O dinheiro não compra tudo
Nas seis épocas anteriores ao serviço do Benfica, Jorge Jesus teve momentos altos e baixos mas praticamente em nenhuma circunstância se viu as suas equipas perderem o que neste momento falta as águias: organização. Mais do que os maus resultados (isso acontece a todos), o que deve afligir os benfiquistas é a ausência de um padrão de qualidade que se colou, com toda a justiça, ao treinador contratado ao Flamengo ao longo das várias etapas da sua carreira. Em circunstâncias normais o Benfica já deveria estar a jogar muito mais (recuso porém a jactância do «jogar o triplo»). Aliás, se há característica no percurso de Jesus é o de mudar as suas equipas, drasticamente, para um patamar muito superior no espaço de um/dois meses. Já era assim nos clubes de pequena e média dimensão em Portugal, foi assim na sua primeira passagem no Benfica, o mesmo no Sporting e, posteriormente, na Arábia Saudita e no Flamengo. Nesta segunda passagem pelos encarnados já leva mais de três meses de trabalho e o Benfica apresenta tudo aquilo que é contrário à marca Jesus: intranquilidade, insegurança, tibieza e nem as famosas transições ofensivas estão a resultar.
O que estará a falhar? Partindo do pressuposto de que JJ não desaprendeu, haverá algumas questões a apontar. Começando, antes de mais, pela atitude: o próprio Jorge Jesus já admitiu que é um treinador diferente sem a presença de adeptos. Torna-se mais frio, menos exuberante, com menos paixão. Em condições normais seria impensável ver um Jorge Jesus plácido e burocrático, reagindo com uma surpreendente normalidade perante um score de 0-3, como no recente jogo frente ao SC Braga - quando, há um ano, num qualquer estádio no Brasil, era capaz de entrar em campo aos berros para corrigir 10 centímetros do posicionamento de um jogador, mesmo estando a ganhar por 5-0...
Mas mesmo dando o desconto de os jogadores estranharem o Jesus suave em dias de jogo, não creio ser essa a questão de fundo porque os grandes treinadores são aqueles que resolvem os problemas durante a semana e JJ pertence a essa casta. O trabalho de campo, esse, acredito que continua a ser tão bom ou ainda melhor do que era há 10 anos (afinal, tem uma equipa técnica muito maior e multifacetada). O que sobra, então? Duas variáveis: dinâmicas de grupo e qualidade dos intervenientes. A primeira resolve-se com tempo para a integração de muitos jogadores novos e para a afirmação de novos líderes (Vertonghen e, mais em concreto, o subcapitão Otamendi, alvo de muitas críticas do exterior); a segunda será mais difícil porque há, efetivamente, grandes discrepâncias de nível futebolístico no grupo encarnado.

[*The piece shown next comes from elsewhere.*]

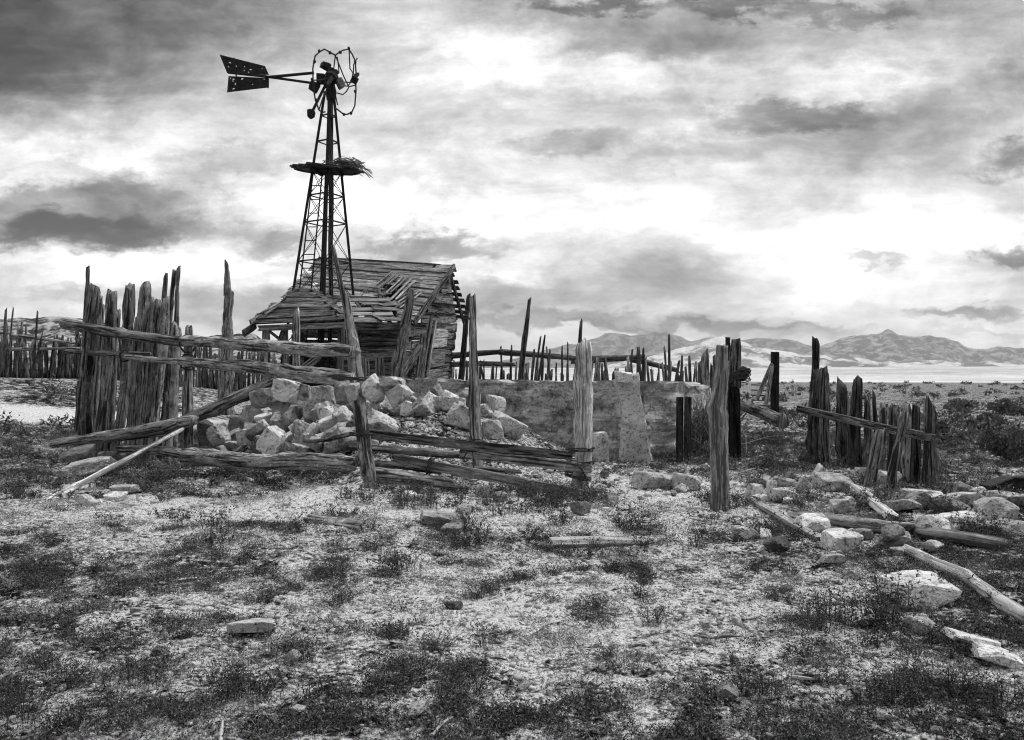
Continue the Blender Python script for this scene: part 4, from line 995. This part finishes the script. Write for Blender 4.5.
for (px, py, w, h, mat, tilt, lab) in [
    (655, 481, 38, 17, 'rock', 5, 'broad low grey stone in front of the cracked slab'),
    (686, 483, 28, 17, 'brock', 8, 'pale flat stone between the broad low one and the lone post'),
    (90, 468, 44, 17, 'brock', -8, 'bright slab under the low end of the rail fence log'),
    (78, 456, 26, 13, 'rock', -10, 'grey stone propped behind the bright slab'),
    (107, 457, 16, 11, 'rock', 0, 'grey stone at the foot of the tall palisade'),
    (120, 458, 14, 9, 'rock', 0, 'small stone under the thin diagonal plank'),
    (126, 489, 26, 10, 'brock', 0, 'pale flat stone right below the thin diagonal plank'),
    (115, 497, 18, 9, 'brock', 0, 'smaller pale stone touching the flat one below the diagonal plank'),
    (87, 501, 20, 9, 'brock', 20, 'pointed pale stone close to the end of the diagonal plank'),
    (62, 474, 14, 9, 'rock', 0, 'grey stone in the weeds near the bright slab'),
    (483, 492, 16, 12, 'rock', 0, 'rounded grey stone under the slanting lower plank'),
    (500, 497, 14, 10, 'rock', 0, 'rounded stone beside the other under the slanting lower plank'),
    (527, 492, 20, 9, 'rock', 0, 'flat stone in shade under the slanting lower plank'),
    (440, 518, 42, 13, 'rock', 6, 'flat crumbling stone slab in the dirt below the lower plank'),
    (452, 529, 22, 9, 'rock', 0, 'small flat stone beside the crumbling slab'),
    (755, 490, 14, 12, 'brock', 0, 'pale stone at the edge of the stone scatter nearest the lone post'),
    (771, 488, 9, 15, 'brock', 0, 'small upright pointed pale stone'),
    (784, 482, 24, 9, 'rock', 12, 'slanting flat stone behind the pointed pale stone'),
    (784, 497, 27, 13, 'brock', 0, 'pale triangular stone before the pointed one'),
    (804, 487, 14, 15, 'rock', 30, 'tilted grey stone beside the pale triangular stone'),
    (818, 474, 9, 17, 'brock', 28, 'thin pale shard standing on edge'),
    (834, 483, 34, 16, 'rock', 0, 'large grey block at the foot of the stout palisade'),
    (839, 506, 18, 14, 'brock', 0, 'rounded pale stone in weeds before the large grey block'),
    (814, 524, 30, 16, 'brock', 0, 'pale block with flat bright top, second from the fallen grey log end'),
    (840, 541, 34, 20, 'brock', 0, 'pale block with the largest flat bright top near the fallen log'),
    (833, 558, 22, 10, 'rock', 0, 'low grey stone just in front of the largest bright topped block'),
    (920, 496, 42, 14, 'brock', 0, 'bright topped slab behind which the jagged stub stands'),
    (898, 505, 34, 13, 'rock', 0, 'grey slab at the foot of the leaning plank post'),
    (959, 500, 34, 16, 'brock', 4, 'bright topped block between slab and large pale boulder'),
    (965, 491, 22, 13, 'rock', 20, 'grey stone behind the bright topped block'),
    (995, 509, 36, 24, 'brock', 0, 'large pale boulder in front of the black trough'),
    (955, 518, 54, 10, 'brock', 0, 'long flat pale slab lying before the large boulder'),
    (1004, 526, 48, 10, 'brock', 0, 'long flat pale slab reaching out of frame beside the logs'),
    (1012, 499, 32, 14, 'rock', 0, 'grey stone between the large boulder and black trough'),
    (861, 472, 14, 9, 'brock', 0, 'small pale stone at the foot of the palisade beside the stump post'),
    (884, 478, 16, 13, 'brock', 0, 'pale stone between the stump post and plank post'),
    (917, 590, 60, 30, 'brock', 0, 'big rounded speckled boulder half sunk in the weeds'),
    (862, 617, 40, 17, 'brock', 0, 'rough pale stone in weeds before the speckled boulder'),
    (920, 625, 28, 19, 'brock', 0, 'pale triangular stone below the speckled boulder'),
    (975, 640, 50, 16, 'brock', 8, 'long pale stone behind its bright neighbour near the bleached log'),
    (995, 655, 40, 18, 'brock', 12, 'bright pitted stone touching the long pale stone'),
    (252, 626, 48, 18, 'brock', 0, 'flat crusted stone alone in the open scrub'),
    (100, 714, 18, 11, 'rock', 0, 'small grey stone among dark weeds in the near corner'),
    (138, 611, 14, 8, 'rock', 0, 'small low stone in the scrub between corner weeds and crusted stone'),
    (454, 605, 17, 9, 'drock', 0, 'small dark stone in the middle of the bare dirt'),
    (905, 606, 12, 8, 'rock', 0, 'small stone at the foot of the speckled boulder'),
    (897, 552, 14, 9, 'rock', 0, 'small pale stone at the upper end of the bleached log'),
    (897, 635, 10, 7, 'brock', 0, 'pebble sized pale stone by the pale triangular stone')]:
    nm = 'boulder' if 'boulder' in lab else 'stone'
    place_rock(px, py, w, h, mat, None, tilt, label=lab, boxy=.3 if 'round' in lab or 'boulder' in lab else .8, cat=nm, name=nm, group='stones scattered round the ruin')

# ------------------------------------------------------------------ LOGS AND BOARDS ON THE GROUND
def groundY(px, py):
    for Yk in np.linspace(3, 24, 1400):
        if HY-(g1b(XP(px, Yk), Yk)-CAMH)*FPX/Yk <= py: return Yk
    return 24
def lying(name, pts, w, mat, label, cat, flat=None, lift=.5, **k):
    P = []
    for px, py in pts:
        Y = groundY(px, py+w*.25); q = onG(px, Y); q[2] = q[2]+w*lift*Y/FPX; P.append(q)
    f = np.mean([q[1] for q in P])/FPX
    mb = MB()
    if flat: plank(mb, np.array(P), None, w*f*1.2, flat*f, up=np.array([0, -.75, 1.]), **k)
    else: loft(mb, P, [w*f/2*(1.05-.2*i/(len(P)-1)) for i in range(len(P))], rag=(.8, .9), rough=.16, seg=.06, cracks=3, **k)
    return tag(mb.build(name, mat, None, not flat), label, cat)
lying('log', [(1030, 622), (1000, 606), (965, 580), (935, 566), (906, 551)], 13.5, 'white', 'long bleached log with peeling bark running out of frame', 'log')
lying('log', [(905, 533), (860, 528), (800, 521)], 14, 'pale', 'grey log lying among the stones before the stout palisade', 'log')
lying('log', [(997, 548), (960, 542), (921, 536)], 13, 'pale', 'thick split log lying beside the bleached log', 'log')
lying('log', [(962, 531), (905, 526)], 8, 'wood', 'thin grey branch end to end with the grey log', 'log')
lying('board', [(820, 540), (748, 500)], 8, 'white', 'narrow pale plank lying diagonally from the lone post to the stones', 'board', flat=4)
lying('board', [(553, 545), (604, 544), (655, 541)], 9, 'white', 'flat pale board lying alone on the dirt', 'board', flat=5)
lying('board', [(310, 520), (361, 528)], 10, 'wood', 'short weathered board lying in weeds before the tall leaning pole', 'board', flat=5)
mb = MB(); plank(mb, onG(894, groundY(894, 524), .05), W(855, 487, groundY(855, 495)-.0), .14, .07, up=np.array([.2, -.6, 1])); tag(mb.build('board', 'white'), 'pale plank propped slanting on the stones before the stump post', 'board')
lying('branch', [(870, 556), (850, 548), (843, 541)], 4, 'wood', 'thin broken branch beside the largest bright topped block', 'branch')
# black trough at the edge of frame
tr = thing('trough', 'black rusted metal trough lying among stones near the large sagebrush', 'trough', onG(1012, 9.5))
mb = MB(); a0 = W(983, 486, 10.3); Yt = 9.5
sec = [(XP(984, Yt), zt(499, Yt)), (XP(985, Yt), zt(485, Yt)), (XP(1006, Yt), zt(476.5, Yt)), (XP(1055, Yt), zt(476, Yt)), (XP(1055, Yt), zt(506, Yt)), (XP(990, Yt), zt(507, Yt))]
V = [(x, Yt-.15, z) for x, z in sec]+[(x+.03, Yt+.16, z-.01) for x, z in sec]; n = 6
mb.add(V, [(0, 1, 2, 3, 4, 5), (11, 10, 9, 8, 7, 6)]+[(i, i+6, (i+1) % 6+6, (i+1) % 6) for i in range(6)]); mb.build('body', 'steel', tr)
mb = MB(); tube(mb, [(x, Yt-.15, z) for x, z in sec[1:4]], .02, 6); mb.build('rim', 'steel', tr)

# ------------------------------------------------------------------ VEGETATION
def stems(B, h, w, lean, rs, leaves=5, leaf=.012, spread=1.0, az0=None):
    """B (N,3) stem feet. returns verts, tris"""
    N = len(B); az = rs.uniform(0, 2*np.pi, N) if az0 is None else az0+rs.normal(0, .8, N); ln = np.abs(rs.normal(0, lean, N))*h
    D = np.stack([np.cos(az)*ln, np.sin(az)*ln, np.zeros(N)], 1)
    fa = rs.uniform(0, np.pi, N); Wd = np.stack([np.cos(fa), np.sin(fa), np.zeros(N)], 1)*(w/2)[:, None]
    p1 = B+D*.3+np.array([0, 0, 1.])*(h*.55)[:, None]; p2 = B+D+np.array([0, 0, 1.])*h[:, None]
    V = np.stack([B-Wd, B+Wd, p1-Wd*.8, p1+Wd*.8, p2], 1).reshape(-1, 3)
    o = (np.arange(N)*5)[:, None, None]
    F = (np.array([[0, 1, 3], [0, 3, 2], [2, 3, 4]])[None]+o).reshape(-1, 3)
    if leaves:
        K = leaves; t = rs.uniform(.25, 1.05, (N, K, 1))
        c = (B[:, None]*(1-t)**2+p1[:, None]*2*t*(1-t)+p2[:, None]*t*t)
        c = c+rs.normal(0, .012*spread, (N, K, 3))
        a = rs.normal(0, 1, (N, K, 3)); a[..., 2] = np.abs(a[..., 2])*.9; a /= np.linalg.norm(a, axis=2, keepdims=True)
        b = np.cross(a, rs.normal(0, 1, (N, K, 3))); b /= np.linalg.norm(b, axis=2, keepdims=True)+1e-9
        l = leaf*rs.uniform(.6, 1.5, (N, K, 1))
        LV = np.stack([c-b*l*.28, c+b*l*.28, c+a*l*1.3], 2).reshape(-1, 3)
        LF = np.arange(N*K*3).reshape(-1, 3)+len(V)
        V = np.vstack([V, LV]); F = np.vstack([F, LF])
    return V, F
def scatter(n, ymin, ymax, rs, pxlo=-60, pxhi=1084, power=1.):
    Y = np.sqrt(rs.uniform(ymin**2, ymax**2, n)); X = (rs.uniform(pxlo, pxhi, n)-512)/FPX*Y
    return X, Y
def cover(name, mat, n, ymin, ymax, per, hh, ww, lean, rad, leaves, leaf, thr, seed, label=None, sandw=.8, off=0., spread=1.):
    rs = np.random.default_rng(seed)
    X, Y = scatter(n, ymin, ymax, rs)
    dens = n2(X+off, Y, 4.6, seed, 3)*.72+n2(X-off, Y, 1.5, seed+1, 3)*.28-sandw*.22*sandmask(X, Y)
    d = Y-np.interp(X, FX, FY)
    dens = dens-.12*sst(d/.6)*sst((X+5.4)/1.5)*(1-sst((X+.5)/2.3))
    k = dens > thr; X, Y, dens = X[k], Y[k], dens[k]
    cnt = np.maximum(3, (per*(.4+1.2*rs.random(len(X)))*(.6+3*(dens-thr))).astype(int))
    size = rs.uniform(.6, 1.4, len(X))
    idx = np.repeat(np.arange(len(X)), cnt); N = len(idx)
    rr = np.sqrt(rs.random(N))*rad*size[idx]; aa = rs.uniform(0, 2*np.pi, N)
    bx = X[idx]+rr*np.cos(aa); by = Y[idx]+rr*np.sin(aa)
    B = np.stack([bx, by, gz(bx, by)-.01], 1)
    h = hh*size[idx]*rs.uniform(.45, 1.25, N)*(1.1-.5*rr/rad/size[idx])
    V, F = stems(B, h, ww*rs.uniform(.7, 1.3, N), lean, rs, leaves, leaf, spread, aa)
    o = tri_mesh(name, V, F, mat); o['kind'] = 'stuff'
    return o, len(F)
tot = 0
for a in [('ground_cover', 'veg', 8500, 2.4, 7.5, 28, .048, .0035, .9, .06, 5, .010, .512, 201),
          ('ground_cover', 'veg', 9500, 7.5, 20, 20, .065, .007, .9, .12, 6, .020, .525, 202),
          ('dry_grass', 'mid', 7500, 2.4, 8, 14, .055, .0025, .9, .07, 3, .009, .46, 203, None, .3, 9.),
          ('dry_grass', 'dry', 6500, 8, 20, 14, .09, .005, .8, .12, 3, .015, .45, 204, None, .4, 9.),
          ('scrub', 'veg', 520, 2.4, 8, 26, .12, .003, .8, .04, 14, .010, .535, 205, None, .9, 3., .8),
          ('scrub', 'sage', 900, 8, 20, 30, .19, .007, .7, .09, 12, .024, .525, 206, None, .8, 3., .9)]:
    o, k = cover(*a); tot += k
print('cover tris', tot)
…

Discute-se agora a questão do lateral-direito mas desde que Nélson Semedo saiu que tem sido André Almeida o titular. Para esta época houve mais do mesmo de outras temporadas: quem veio não faz a diferença (Gilberto). O mesmo pode dizer-se para a posição 8 (Taarabt tem enorme talento com bola mas mantém uma alma de kamikaze para uma zona onde se exige cérebro e aos 31 anos já não vai mudar; Pizzi é cada vez mais inconsequente; Gabriel não parece cumprir sem bola; Chiquinho pouco conta) e, também, para a posição 6 (Weigl, definitivamente, não parece ser talhado para um 4x4x2; Samaris continua com problemas físicos; gosto pelo risco de Gabriel expõe demasiado a defesa) - e daí ser redutor e injusto apontar todos os defeitos à dupla de centrais (demasiado expostos).
Se recordarmos o que faziam as duplas Javi García/Aimar, Matic/Enzo Pérez, William/Adrien ou mesmo Arão/Gerson (no Flamengo) percebe-se bem onde poderá estar a raiz de todos os problemas: o plantel do Benfica não vai ao encontro das ideias de Jesus e Jesus, desta vez, não está a conseguir transformar chumbo em ouro. A responsabilidade recai no treinador, que deu aval aos reforços e fez a análise ao grupo que iria ter em mãos; mas também à SAD, com Luís Filipe Vieira à cabeça, que permitiu o arranque da época com um plantel longe de ser homogéneo (muita forte na frente, mediano no meio, duvidoso nas laterais). Por quase €100 milhões exigia-se muito mais.